On Feb 22, 6:16*am, Brooklyn1 Gravesend1 wrote:
Higgs Boson wrote:
Brooklyn1 wrote:
Dan Espen wrote:
Higgs Boson writes:


Now the City has announced that food waste may be added to the yard
waste bins. *Result should be will be that their next quarterly free
distribution of
(lovely, fine-textured compost) will be even richer because of the
food waste.


So I have dismantled the bin and saved the little that looks something
like compost. *I'll clean it out, put on Craigs List, see who bites.


Looking back over this and the previous composter, I probably should
have just made a pile at the back of the garden and turned
periodically w/pitchfork.


Anybody else think their municipality would set up such a program?


Ours collects branches twice a year but only collects yard waste
that has been placed in large paper bags that you must purchase.


How I'm supposed to fill about 40 of these large bags per year
is a mystery. *I'd need some kind of mulcher and a lot of time.


Most of my neighbors use yard services.


I just create a big pile and late in August run it through a
framed screen. *It ends up on the lawn or in a flower bed.
(Where I found the leaves in the first place.)


I mostly compost household waste in my composter. *Most of my yard
waste gets dumped in the woods. *I don't have grass clippings because
I use mulching blades.


Mmmm....maybe I should ask the gardener to do the same -- if he *has*
mulching blades. *I can see that in the "winter" because grass doesn't
grow quite as fast, but in the summer? *Wouldn't it create a thick
blanket of mulched grass? *Remember, this is a mild "Mediterranean"
climate.


I mow ten acres of lawn, no way can I collect the clippings. *Mulching
blades chop grass blades into such tiny bits that on the first cut
parts they shrivel and disappear before I finish the last parts. *By
the time I clean up and have the mowers put away there are no
clippings to be seen. *I don't bother raking leaves, I mow them and
let the wind sweep them away. *Downed trees, branches, and prunings
get piled in the woods for critter homes. *My composter is for
household vegetation and for whatever comes from my veggie garden. *I
don't have a gardner, I'm it. *If you have a gardener doing your
mowing he should be using mulching blades or sucking up the clippings
and taking them away,


Sounds like you live in a really kewl rural area - woods! Wow!

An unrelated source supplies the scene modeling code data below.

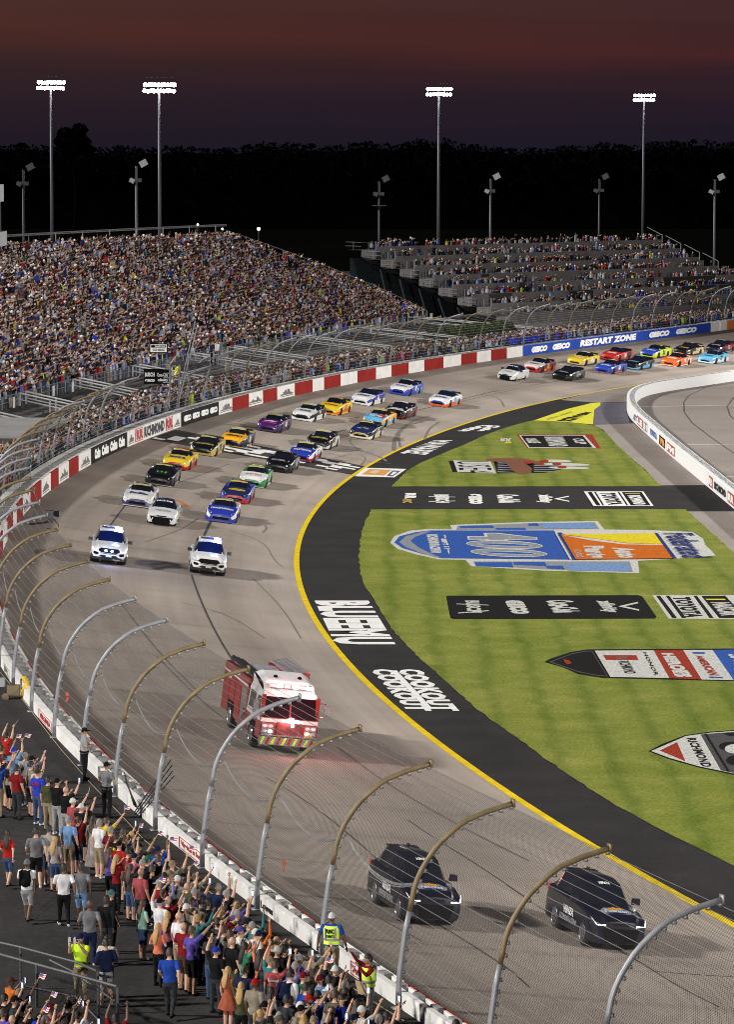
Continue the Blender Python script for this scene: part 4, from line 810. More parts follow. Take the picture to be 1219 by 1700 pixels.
# sponsor banners hung on the base wall
bn = [(910, 939, 'k'), (954, 976, 'g'), (1011, 1033, 'k'), (1057, 1078, 'g'), (1093, 1115, 'k'), (1127, 1149, 'g'), (1186, 1206, 'k')]
M_BK = mat('black_banner', (.02, .022, .018), .6); M_BG = mat('green_banner', (.06, .16, .05), .6); M_BY = mat('lime_print', (.28, .36, .03), .6); M_BW = mat('pale_print', (.4, .45, .4), .6)
def base_pt(px, z, off=.12):
    L = 10.
    for _ in range(80):
        w = pB+TD*L-OUTN*off; L += (px-proj(w[0], w[1], z)[0])*.05
    return L
for i, (x0, x1, c) in enumerate(bn):
    a, b_ = base_pt(x0, 2.5), base_pt(x1, 2.5); mk = lambda L, z, off=.12: (*(pB+TD*L-OUTN*off), z)
    mb = MB().add([mk(a, 1.5), mk(b_, 1.5), mk(b_, 3.1), mk(a, 3.1)], [(0, 1, 2, 3)])
    cc = np.mean(np.array(mb.v), 0); r = thing('banner', ('black' if c == 'k' else 'green')+' banner with a lime word, %s along the far stand base' % ['leftmost', 'second from left', 'third from left', 'fourth from left', 'third from right', 'second from right', 'rightmost'][i], 'banner', (float(cc[0]), float(cc[1]), 1.5), group='banners under the far grandstand')
    world_part('sheet', mb, M_BK if c == 'k' else M_BG, r)
    s = 'Cabelas' if c == 'k' else 'Bass Pro'; mb = text_on(MB(), s, lambda u, v: mk(a+(b_-a)*(.1+.8*u), 1.95+.7*v, .15), 0, .05); world_part('print', mb, M_BY if c == 'k' else M_BW, r)
for x, y, s, w_ in ((1048, 513, 'R', 1.0), (1086, 512, '!', .8), (1162, 509, 'R', 1.0)):
    a = base_pt(x, 2.8); mb = MB(); f = lambda u, v: (*(pB+TD*(a+w_*(u-.5))-OUTN*.15), 2.4+.9*v); mb.add([f(0, 0), f(1, 0), f(1, 1), f(0, 1)], [(0, 1, 2, 3)]); o = build('small_sign', mb, mat('pale_sign_board', (.42, .42, .42), .6)); tag(o, {1048: 'small pale sign between the third and fourth banners of the far grandstand', 1086: 'narrow pale sign between the green and black banners at mid stand', 1162: 'small pale sign left of the rightmost banner'}[x], 'sign')
# riser banners on the middle tiers
for k, x0, x1 in ((5, 812, 850), (5, 945, 985), (6, 965, 1006), (4, 1102, 1188), (5, 1132, 1190), (5, 1194, 1219), (3, 799, 812), (4, 862, 873), (2, 995, 1012), (4, 1075, 1086)):
    p, z = steps[k]; P_ = []
    for x in (x0, x1):
        L = 10.
        for _ in range(80): w = p+TD*L; L += (x-proj(w[0], w[1], z)[0])*.05
        P_.append(p+TD*L-OUTN*.05)
    mb = MB().add([(*P_[0], z-.75), (*P_[1], z-.75), (*P_[1], z+.33), (*P_[0], z+.33)], [(0, 1, 2, 3)]); world_part('riser_banner', mb, M_BK, rst)
# ------------------------------------------------------------------ hedge, dirt and kiosk between the stands
P = [(*WC.at(t, 9.4), 2.53) for t in np.arange(TSE0-3, WC.L, 6)]; Q = [(*WC.at(t, 70), .2) for t in np.arange(TSE0-3, WC.L, 6)]
struct('bank', MB().grid([[a, b] for a, b in zip(P, Q)]), M_DIRT)
# ------------------------------------------------------------------ block kiosk body (its Empty stands above)
link('wall', MB().box((-6, -1.0, .95), (16, 5.0, 1.9)).mesh('wall', [mat('block_wall', (.11, .105, .095), .8, var=.25, scale=1)]), b)
link('roof', MB().box((-6, -1.0, 2.0), (16.6, 5.6, .2)).mesh('roof', [mat('pale_roof_slab', (.26, .255, .25), .8, var=.15, scale=.6)]), b)
# ------------------------------------------------------------------ floodlight towers
M_LAMP = mat('lit_floodlight', (1, 1, 1), .3, emit=(.97, .97, 1.0), estr=28, var=0)
M_POLE = mat('grey_tower_pole', (.085, .085, .10), .5, .3, var=.08)
M_HOUS = mat('lamp_housing', (.035, .035, .04), .5, .4)
def tower(px, py, wpx, D, n, label, base_z=0.0, skew=0):
    p = un(px, py+12, 30.0); s = D/p[1] if p[1] > 0 else 1
    # place at depth D on the sight line through the head
    a = (px-CX)/FPX; bb = (CY-py-10)/FPX; dy = ct+bb*st_; dz = -st_+bb*ct; k = D/dy; X, Zt = a*k, CAM_H+dz*k
    r = thing('floodlight_tower', label, 'floodlight', (X, D, base_z), group='lit floodlight towers behind the grandstands'); h = Zt-base_z; m = D/FPX
    link('pole', MB().tube([(0, 0, 0), (0, 0, h*.5), (0, 0, h)], [.32, .26, .18], 10).mesh('pole', [M_POLE], True), r)
    w = wpx*m; mb = MB()
    rows = [(h+1.15, 0), (h+.35, 0)]
    for z, o in rows: mb.box((w*.02, .2, z-.05), (w, .15, .12))
    mb.box((0, .2, h+.7), (.25, .25, 1.6)); mb.tube([(-w*.52, .1, h+2.05), (w*.52, .1, h+2.0)], .05, 5)
    link('crossarm', mb.mesh('crossarm', [M_HOUS]), r)
    for row, (z, o) in enumerate(rows):
        for i in range(n):
            x = w*(-.5+(i+.5)/n); x += (.1 if row == 0 else 0); cz = z + random.uniform(-.04, .04)
            hd = link('lamp_head', _HEAD[0], r, (x, -.15, cz), (R(90+random.uniform(14, 26)), 0, R(random.uniform(-16, 16)))); link('lamp_glass', _HEAD[1], hd)
hb = MB().tube([(0, 0, -.35), (0, 0, .12)], [.15, .29], 10); gb = MB(); gb.ball((0, 0, .13), (.28, .28, .18), 0, 10, 6)
_HEAD = (hb.mesh('lamp_head', [M_HOUS]), gb.mesh('lamp_glass', [M_LAMP], True))
tower(84, 140, 46, 520, 9, 'leftmost lit floodlight tower, above the left end of the crowded stand')
tower(264, 145, 53, 470, 10, 'second lit floodlight tower from the left, behind the crest of the crowded stand')
tower(729, 150, 43, 560, 8, 'lit floodlight tower above the left half of the far tiered stand')
tower(1070, 159, 36, 640, 7, 'rightmost lit floodlight tower, above the right end of the far tiered stand')
def small_pole(px, py, D, lit, label, platform=False, sz=1.0):
    a = (px-CX)/FPX; bb = (CY-py)/FPX; dy = ct+bb*st_; dz = -st_+bb*ct; k = D/dy; X, Zt = a*k, CAM_H+dz*k
    r = thing('floodlight_pole', label, 'light pole', (X, D, 0), group='unlit floodlight poles behind the stands')
    link('pole', MB().tube([(0, 0, 0), (0, 0, Zt)], [.22, .16], 8).mesh('pole', [M_POLE if lit else M_HOUS], True), r)
    m = mat('pale_lamp_hood', (.40, .40, .42), .5) if lit else mat('dim_lamp_hood', (.035, .035, .04), .5)
    link('lamp_hood', MB().box((.65*sz, 0, .55), (.9*sz, .6, .75), 0, M=Matrix.Rotation(R(-28), 3, 'Y')).mesh('lamp_hood', [m]), r).location = (0.2, 0, Zt-.2)
    link('lamp_hood', MB().box((0, 0, 0), (.6, .6, .5), 0, M=Matrix.Rotation(R(30), 3, 'Y')).mesh('lamp_hood', [m]), r).location = (-.5, -.2, Zt-1.7)
    link('bracket', MB().box((0, 0, Zt-1.0), (.3, .3, 1.6)).box((-.2, 0, Zt-1.5), (1.3, .15, .12)).box((.4, 0, Zt-1.65), (.5, .5, .45)).mesh('bracket', [M_HOUS]), r)
    if platform: link('platform', MB().box((0, 0, Zt-3.2), (1.9, .8, .12)).mesh('platform', [M_HOUS]), r)
small_pole(38, 282, 440, False, 'dim floodlight pole at the far left, beside the leftmost tower')
small_pole(226, 276, 430, True, 'short grey floodlight pole left of the second tall tower', sz=1.0)
small_pole(630, 301, 480, False, 'dim floodlight pole with a platform at the left end of the far stand', True)
small_pole(815, 297, 500, True, 'thin floodlight pole with pale hoods right of the third tower')
small_pole(996, 297, 520, False, 'dim floodlight pole left of the rightmost tower')
small_pole(1188, 298, 500, True, 'rightmost short floodlight pole with pale hoods')
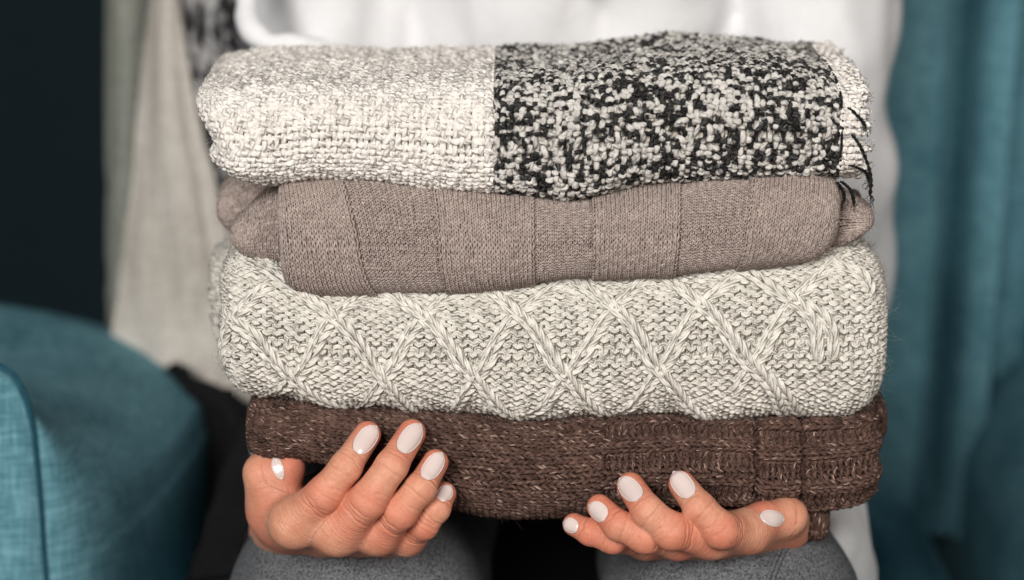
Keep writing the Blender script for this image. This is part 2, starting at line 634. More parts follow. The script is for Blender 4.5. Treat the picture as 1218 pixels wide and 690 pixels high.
for side in (-1, 1):
    if side < 0:
        front = [(-260, 470, .10), (-150, 432, .10), (-40, 428, .10), (8, 440, .10), (32, 476, .10), (42, 540, .10), (50, 640, .10), (56, 800, .10), (60, 1500, .10)]
        back = [(-180, 372, .36), (-90, 366, .36), (0, 378, .36), (90, 396, .36), (190, 428, .36), (238, 452, .36), (256, 480, .36), (262, 580, .36), (264, 1200, .36)]
    else:
        front = [(1560, 470, .10), (1450, 432, .10), (1340, 428, .10), (1280, 438, .10), (1246, 470, .10), (1236, 540, .10), (1228, 640, .10), (1222, 800, .10), (1218, 1500, .10)]
        back = [(1440, 360, .42), (1350, 366, .44), (1290, 392, .45), (1235, 432, .46), (1180, 488, .46), (1146, 530, .47), (1134, 570, .48), (1128, 660, .49), (1124, 1200, .50)]
    f, s, fun = loft(front, back, "arm")
    arm = slab(fun, 110, 50, "arm", M['teal'], chair, 0.003, flip=(side > 0))
    # front panel inside the piping
    fx = [hermite(s, f[:, d])(np.linspace(0, 1, 120)) for d in range(3)]
    rim = np.stack(fx, -1)
    cen = rim.mean(0)
    cen[2] = rim[:, 2].min() + 0.1
    rings = [rim + np.array([0, -0.0005, 0]), rim * 0.985 + cen * 0.015 + np.array([0, -0.0028, 0])]
    Vp = np.concatenate(rings + [cen[None] + np.array([[0, -0.003, 0]])])
    Qp = grid_quads(2, 120)
    Tp = np.stack([np.arange(120, 239), np.full(119, 240), np.arange(121, 240)], -1)
    if side < 0:
        Qp, Tp = Qp[:, ::-1], Tp[:, ::-1]
    link("arm_front_panel", make_mesh("arm_front_panel", Vp, Qp, M['teal'], None, Tp), arm)
    bag = Bag()
    bag.tubes(rim + np.array([0, -0.001, 0]), np.broadcast_to([0, -1.0, 0.01], rim.shape), 0.0018, 8)
    link("piping", bag.mesh("piping", M['piping']), arm)
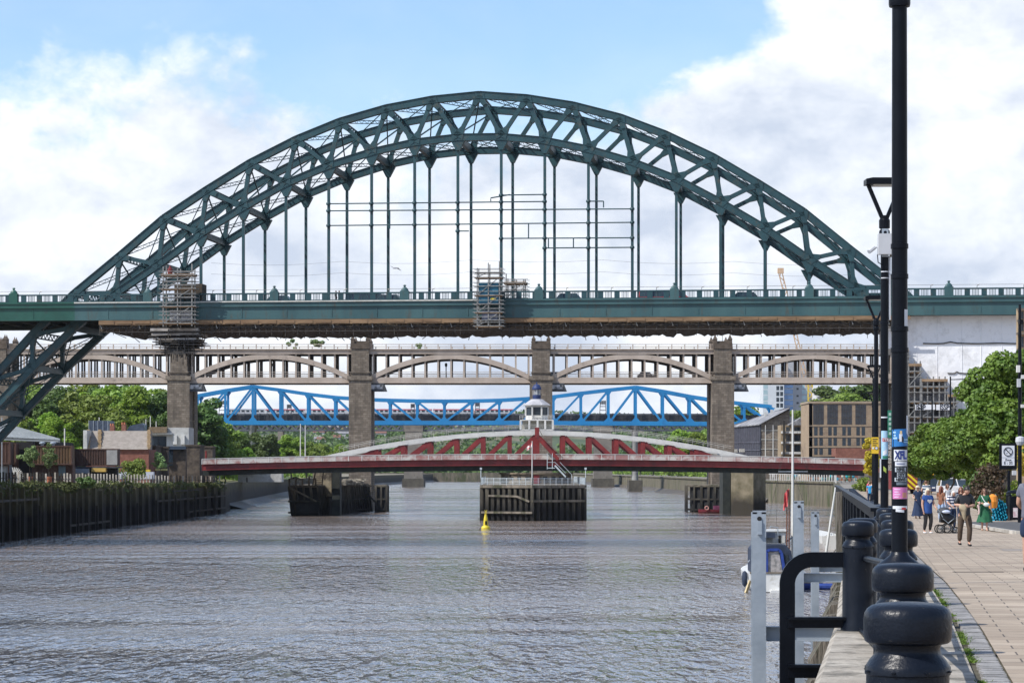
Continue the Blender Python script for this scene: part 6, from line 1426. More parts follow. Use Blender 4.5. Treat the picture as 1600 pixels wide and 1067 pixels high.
# towers behind
TY = 1250
t = building('glass_tower', 'blue and white glass residential tower seen under the beige bridge deck', 'tower', 1192, 1225, 560, TY, 16, mat('tower_white', (.52, .55, .58), (.62, .65, .68), .1))
windows(t, TY, [(1193, 1199.5)], [(600+q*9, 607.5+q*9) for q in range(4)], mat('tower_pale_glass', (0.30, 0.42, 0.46), (0.42, .55, .58), .4, .2)); windows(t, TY, [(1213, 1217.5), (1219, 1223.5)], [(603+q*9, 609.5+q*9) for q in range(4)])
t = building('glass_tower', 'tower slab with a bright blue glass strip right of the white tower', 'tower', 1225, 1270, 552, TY+10, 16, mat('tower_grey', (.33, .34, .36), (.42, .43, .45), .1))
windows(t, TY+10, [(1225.5, 1239)], [(598+q*9, 606+q*9) for q in range(5)], mat('tower_blue_glass', (0.13, 0.26, 0.50), (0.24, 0.40, 0.66), .3, .2)); windows(t, TY+10, [(1244.5, 1248)], [(606, 609), (617, 620), (628, 631)]); windows(t, TY+10, [(1253, 1261)], [(600+q*9, 606.5+q*9) for q in range(4)], MATS['tower_pale_glass'])
m_ = MB()
for q in range(7): m_.box(XP(1225, TY+9), XP(1239.5, TY+9), TY+9.5, TY+9.94, ZP(606.9+q*9-9, TY), ZP(606.1+q*9-9, TY))
m_.build('floor_band', MATS['tower_white'], t)
t = building('white_block', 'white stepped block right of the yellow crane', 'building', 1277, 1300, 604, TY-120, 20, mat('tower_white2', (.5, .5, .5), (.6, .6, .6), .1))
for q in range(4): m_ = MB(); m_.box(XP(1276-q*.8, TY-121), XP(1296-q*3, TY-121), TY-122.5, TY-120.004, ZP(609+q*5.5, TY-121), ZP(607+q*5.5, TY-121)); m_.build('balcony_band', M_white, t)
windows(t, TY-120, [(1279, 1285), (1288, 1294)], [(611+q*5.5, 614+q*5.5) for q in range(3)])
M_crane = mat('crane_yellow', (.50, .36, .03), (.62, .46, .06), 1)
t = thing('tower_crane', 'yellow lattice tower crane mast beside the glass towers', 'crane', P(1266, 640, 1150))
def lattice(mb, p0, p1, w_, seg, th):
    p0, p1 = Vector(p0), Vector(p1); t_ = (p1-p0); n = max(1, int(t_.length/seg)); u = Vector((1, 0, 0)); u = (u-t_.normalized()*u.dot(t_.normalized())).normalized()*w_/2; v = SY*w_/2
    for a in (u+v, u-v, -u+v, -u-v): mb.bar(p0+a, p1+a, th, th)
    for k in range(n):
        q0, q1 = p0+t_*k/n, p0+t_*(k+1)/n; s_ = 1 if k % 2 else -1
        for b in (v, -v): mb.bar(q0+u*s_+b, q1-u*s_+b, th*.7, th*.7)
        for b in (u, -u): mb.bar(q0+v*s_+b, q1-v*s_+b, th*.7, th*.7)
    return mb
m_ = MB(); lattice(m_, P(1266, 640, 1150), P(1266, 585, 1150), 1.9, 2.2, .35); m_.build('mast', M_crane, t)
t = thing('tower_crane', 'pale orange crane jib leaning behind both bridge decks at right', 'crane', P(1266, 600, 1200))
m_ = MB(); lattice(m_, P(1262, 605, 1200), P(1219, 424, 1200), 1.6, 2.4, .3); m_.build('jib', mat('crane_orange', (.5, .33, .2), (.62, .45, .3), 1), t)
m_ = MB(); c = P(1219, 424, 1200); m_.box(c.x-1.2, c.x+1.6, 1199, 1201, c.z-1, c.z+1.5); m_.build('jib_head', MATS['crane_orange'], t)
# quay rail and clutter, right bank beneath the swing bridge
fr = thing('white_fence', 'white post fence along the quay top of the right bank under the red bridge', 'fence', (ex(690)+.6, 690, gz(690)))
m_ = MB(); y = 600.0
while y < 760: x = ex(y)+.3; m_.box(x-.13, x+.13, y-.15, y+.15, gz(y), gz(y)+2.1); y += 1.9 if y < 667 else 3.2
tag(m_.build('fence_post', M_white, fr), kind='stuff')
m_ = MB(); m_.bar((ex(600)+.3, 600, gz(600)+1.9), (ex(667)+.3, 667, gz(667)+1.9), .1, .14); m_.bar((ex(667)+.3, 667, gz(667)+1.9), (ex(760)+.3, 760, gz(760)+1.9), .1, .14); m_.build('fence_rail', M_white, fr)
for k in range(26):
    Yd = rnd.uniform(640, 740); x = ex(Yd)+rnd.uniform(2, 6); c = rnd.choice([(.02, .28, .32), (.03, .22, .30), (.4, .38, .3), (.25, .1, .05), (.05, .12, .05)]); z = gz(Yd)
    r = thing('terrace_parasol' if k % 3 == 0 else 'terrace_table', 'closed parasol or table of the far right quayside terrace', 'parasol' if k % 3 == 0 else 'table', (x, Yd, z), 'terrace furniture on the far right quay')
    m_ = MB()
    if k % 3 == 0: m_.tube([(x, Yd, z), (x, Yd, z+2.6)], .06, 6); m_.lathe([(.3, 1.0), (.42, 1.4), (.1, 2.6)], (x, Yd, z), 8)
    else: m_.lathe([(.7, .75), (.7, .85)], (x, Yd, z), 10); m_.tube([(x, Yd, z), (x, Yd, z+.76)], .09, 6); m_.box(x-1.2, x-.7, Yd-.3, Yd+.3, z+.35, z+1.1); m_.box(x+.7, x+1.2, Yd-.3, Yd+.3, z+.35, z+1.1)
    m_.build('frame', mat('terrace_%d' % (k % 5), c, None, 2), r)
m_ = MB(); m_.box(ex(700)+8, ex(700)+60, 640, 660, 5, ZP(738, 650)); single(m_, 'terrace_building', mat('shopfront_dark', (.03, .03, .035), (.16, .13, .10), .25, .8), 'dark ground-floor shopfronts behind the far right quay terrace', 'building')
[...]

As I said earlier, gardener had been putting grass clippings in the
composter until I stopped him doing it every week, but by then, it was
bulging.

if not then you don't need a gardner. *If after your gardner leaves
you have to rake up debris then you are being
ripped off.


No, I don't have to rake up debris. Gardener sweeps and blows.
Blowing is considered a capital offense by the City, so he has to be
very careful and blow at low revs in order not to get busted. There
are nuisance gardeners who blow loud and long, but he is not that
kind.

*People who end up with lots of clippings on their lawn it's because
they mow at too great a speed. *You really ought to consider mowing
your own lawn.

Actually, I have considered it from time to time. if I did, it would
be with an old push mower, as I don't have anywhere near 10 acres;
just a front & back lawn.
Part of the back is consumed by the veggie garden.

I keep the gardener because on alternate weekends he does a heavy job
that I don't have time, ability, or patience to do. All of his work
is class A.

Friday I will ask him about the mulching blade.